Gather every line below where "script" appears.
-------- INPUT --------
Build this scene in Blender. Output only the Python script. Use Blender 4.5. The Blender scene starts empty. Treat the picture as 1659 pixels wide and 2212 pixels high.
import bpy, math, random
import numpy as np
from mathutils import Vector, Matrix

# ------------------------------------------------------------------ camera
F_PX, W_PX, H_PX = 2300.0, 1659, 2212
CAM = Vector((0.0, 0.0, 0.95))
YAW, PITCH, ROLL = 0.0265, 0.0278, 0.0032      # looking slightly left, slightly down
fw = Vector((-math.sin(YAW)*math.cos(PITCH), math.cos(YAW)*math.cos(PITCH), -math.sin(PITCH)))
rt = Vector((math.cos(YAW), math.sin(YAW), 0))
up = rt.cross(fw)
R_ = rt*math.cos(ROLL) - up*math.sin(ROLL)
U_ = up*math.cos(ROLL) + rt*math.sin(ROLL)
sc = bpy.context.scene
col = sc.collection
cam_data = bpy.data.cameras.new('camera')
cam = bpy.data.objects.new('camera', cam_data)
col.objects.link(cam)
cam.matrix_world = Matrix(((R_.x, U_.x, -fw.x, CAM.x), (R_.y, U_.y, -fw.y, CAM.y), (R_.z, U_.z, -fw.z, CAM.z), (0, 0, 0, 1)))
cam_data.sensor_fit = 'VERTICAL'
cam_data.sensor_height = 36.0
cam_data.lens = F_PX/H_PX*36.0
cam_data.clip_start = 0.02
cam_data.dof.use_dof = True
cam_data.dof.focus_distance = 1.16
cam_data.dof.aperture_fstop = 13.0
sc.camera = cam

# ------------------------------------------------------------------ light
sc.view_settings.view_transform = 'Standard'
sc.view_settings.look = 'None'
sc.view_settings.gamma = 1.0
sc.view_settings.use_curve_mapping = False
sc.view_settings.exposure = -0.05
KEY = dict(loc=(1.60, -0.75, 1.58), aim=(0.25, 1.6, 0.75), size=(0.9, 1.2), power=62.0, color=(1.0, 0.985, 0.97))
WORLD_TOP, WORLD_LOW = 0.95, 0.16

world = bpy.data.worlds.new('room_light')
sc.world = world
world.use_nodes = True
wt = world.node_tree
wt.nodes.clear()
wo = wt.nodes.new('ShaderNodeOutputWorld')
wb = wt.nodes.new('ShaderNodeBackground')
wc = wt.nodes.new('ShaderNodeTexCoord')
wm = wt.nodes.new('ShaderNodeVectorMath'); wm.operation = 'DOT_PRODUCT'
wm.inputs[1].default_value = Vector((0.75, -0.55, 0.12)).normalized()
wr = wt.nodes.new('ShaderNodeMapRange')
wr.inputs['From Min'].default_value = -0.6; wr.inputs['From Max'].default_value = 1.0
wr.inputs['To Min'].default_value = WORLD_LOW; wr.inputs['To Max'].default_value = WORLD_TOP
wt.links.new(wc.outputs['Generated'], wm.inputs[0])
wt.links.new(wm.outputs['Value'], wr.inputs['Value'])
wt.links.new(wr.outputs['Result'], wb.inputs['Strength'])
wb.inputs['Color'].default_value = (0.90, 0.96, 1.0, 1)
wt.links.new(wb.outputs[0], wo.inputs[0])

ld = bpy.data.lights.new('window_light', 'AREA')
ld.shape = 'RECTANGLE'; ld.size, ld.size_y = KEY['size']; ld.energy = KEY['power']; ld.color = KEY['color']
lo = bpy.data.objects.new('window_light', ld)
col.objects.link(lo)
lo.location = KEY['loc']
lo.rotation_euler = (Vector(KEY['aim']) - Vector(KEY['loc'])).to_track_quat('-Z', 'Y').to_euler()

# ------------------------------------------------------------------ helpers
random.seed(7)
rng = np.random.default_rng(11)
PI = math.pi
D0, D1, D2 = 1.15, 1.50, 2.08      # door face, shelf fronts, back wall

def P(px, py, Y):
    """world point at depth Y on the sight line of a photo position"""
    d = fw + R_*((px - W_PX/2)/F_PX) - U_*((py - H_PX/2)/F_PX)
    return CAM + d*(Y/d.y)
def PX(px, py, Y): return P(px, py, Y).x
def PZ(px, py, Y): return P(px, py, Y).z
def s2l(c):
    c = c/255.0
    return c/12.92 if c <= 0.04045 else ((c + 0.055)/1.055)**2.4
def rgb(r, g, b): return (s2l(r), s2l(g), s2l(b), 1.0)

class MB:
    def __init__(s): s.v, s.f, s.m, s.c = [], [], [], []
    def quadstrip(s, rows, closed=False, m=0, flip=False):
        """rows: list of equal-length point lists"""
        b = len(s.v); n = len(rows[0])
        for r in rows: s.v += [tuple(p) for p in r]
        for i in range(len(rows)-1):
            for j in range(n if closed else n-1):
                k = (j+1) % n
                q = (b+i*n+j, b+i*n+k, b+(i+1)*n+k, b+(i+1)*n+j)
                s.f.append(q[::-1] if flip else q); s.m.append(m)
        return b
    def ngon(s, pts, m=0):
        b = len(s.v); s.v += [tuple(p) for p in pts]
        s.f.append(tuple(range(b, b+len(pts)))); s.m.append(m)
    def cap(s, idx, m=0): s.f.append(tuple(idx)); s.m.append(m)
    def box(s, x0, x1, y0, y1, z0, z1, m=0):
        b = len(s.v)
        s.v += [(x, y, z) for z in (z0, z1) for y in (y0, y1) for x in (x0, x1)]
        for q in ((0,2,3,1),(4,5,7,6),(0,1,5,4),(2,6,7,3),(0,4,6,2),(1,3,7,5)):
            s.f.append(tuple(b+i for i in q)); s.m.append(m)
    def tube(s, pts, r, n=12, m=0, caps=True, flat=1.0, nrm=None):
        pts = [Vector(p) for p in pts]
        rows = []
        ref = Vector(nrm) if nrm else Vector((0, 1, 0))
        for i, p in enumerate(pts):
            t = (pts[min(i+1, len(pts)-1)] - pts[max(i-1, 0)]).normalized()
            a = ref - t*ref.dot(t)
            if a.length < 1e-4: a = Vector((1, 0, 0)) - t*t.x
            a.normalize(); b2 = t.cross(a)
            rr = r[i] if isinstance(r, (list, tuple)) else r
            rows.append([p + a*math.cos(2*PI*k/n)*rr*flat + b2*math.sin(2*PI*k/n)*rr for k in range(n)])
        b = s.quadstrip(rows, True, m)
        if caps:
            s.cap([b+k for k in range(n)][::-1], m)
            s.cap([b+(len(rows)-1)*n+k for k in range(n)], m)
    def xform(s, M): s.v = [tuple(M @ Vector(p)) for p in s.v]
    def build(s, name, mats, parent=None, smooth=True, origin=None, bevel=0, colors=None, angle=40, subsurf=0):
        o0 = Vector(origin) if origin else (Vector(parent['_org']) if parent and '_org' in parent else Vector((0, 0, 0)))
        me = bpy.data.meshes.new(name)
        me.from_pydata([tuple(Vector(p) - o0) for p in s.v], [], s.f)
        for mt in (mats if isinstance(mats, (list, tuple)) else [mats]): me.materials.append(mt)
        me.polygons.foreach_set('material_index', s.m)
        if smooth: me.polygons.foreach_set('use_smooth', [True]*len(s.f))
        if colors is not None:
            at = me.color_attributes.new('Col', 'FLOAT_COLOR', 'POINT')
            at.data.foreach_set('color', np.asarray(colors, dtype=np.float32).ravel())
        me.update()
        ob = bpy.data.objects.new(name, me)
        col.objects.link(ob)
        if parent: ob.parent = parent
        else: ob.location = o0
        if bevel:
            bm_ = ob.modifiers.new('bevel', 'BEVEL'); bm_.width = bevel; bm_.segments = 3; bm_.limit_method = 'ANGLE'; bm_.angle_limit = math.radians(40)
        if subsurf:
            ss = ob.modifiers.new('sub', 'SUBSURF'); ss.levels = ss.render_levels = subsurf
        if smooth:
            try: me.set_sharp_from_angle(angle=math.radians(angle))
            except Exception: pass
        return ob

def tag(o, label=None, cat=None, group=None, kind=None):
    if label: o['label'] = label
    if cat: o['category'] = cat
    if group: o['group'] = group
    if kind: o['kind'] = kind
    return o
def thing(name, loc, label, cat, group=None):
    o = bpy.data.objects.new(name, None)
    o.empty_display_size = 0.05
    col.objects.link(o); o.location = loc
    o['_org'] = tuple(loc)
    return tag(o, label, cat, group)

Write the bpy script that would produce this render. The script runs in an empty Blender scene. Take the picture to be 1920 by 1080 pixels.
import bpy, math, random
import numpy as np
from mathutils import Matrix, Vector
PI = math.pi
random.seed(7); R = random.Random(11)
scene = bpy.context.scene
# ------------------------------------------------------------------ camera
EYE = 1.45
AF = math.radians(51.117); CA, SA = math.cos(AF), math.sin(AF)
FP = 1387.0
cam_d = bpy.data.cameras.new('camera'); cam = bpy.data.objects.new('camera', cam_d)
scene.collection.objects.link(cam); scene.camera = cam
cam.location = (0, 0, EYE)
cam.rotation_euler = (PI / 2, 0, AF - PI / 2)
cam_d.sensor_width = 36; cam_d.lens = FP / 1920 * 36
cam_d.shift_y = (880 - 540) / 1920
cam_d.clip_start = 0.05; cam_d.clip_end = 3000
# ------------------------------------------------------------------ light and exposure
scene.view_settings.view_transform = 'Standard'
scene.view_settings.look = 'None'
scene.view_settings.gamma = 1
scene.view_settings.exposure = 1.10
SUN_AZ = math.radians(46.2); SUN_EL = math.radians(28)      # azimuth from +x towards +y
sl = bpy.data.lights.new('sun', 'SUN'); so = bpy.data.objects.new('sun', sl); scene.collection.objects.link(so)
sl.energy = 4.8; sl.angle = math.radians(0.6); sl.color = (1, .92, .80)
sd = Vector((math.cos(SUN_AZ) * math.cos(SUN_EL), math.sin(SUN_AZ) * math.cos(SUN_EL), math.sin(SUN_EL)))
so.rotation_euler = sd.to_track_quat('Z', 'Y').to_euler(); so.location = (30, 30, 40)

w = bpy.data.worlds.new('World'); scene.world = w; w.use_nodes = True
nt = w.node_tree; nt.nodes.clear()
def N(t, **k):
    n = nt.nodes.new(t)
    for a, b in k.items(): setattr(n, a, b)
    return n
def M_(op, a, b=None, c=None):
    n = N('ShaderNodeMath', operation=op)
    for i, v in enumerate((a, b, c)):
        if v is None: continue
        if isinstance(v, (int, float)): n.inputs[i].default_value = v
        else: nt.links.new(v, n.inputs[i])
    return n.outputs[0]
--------
== RESULT OF THIS TASK ==
Build this scene in Blender. Output only the Python script. Use Blender 4.5. The Blender scene starts empty. Treat the picture as 1659 pixels wide and 2212 pixels high.
Write the bpy script that would produce this render. The script runs in an empty Blender scene. Take the picture to be 1920 by 1080 pixels.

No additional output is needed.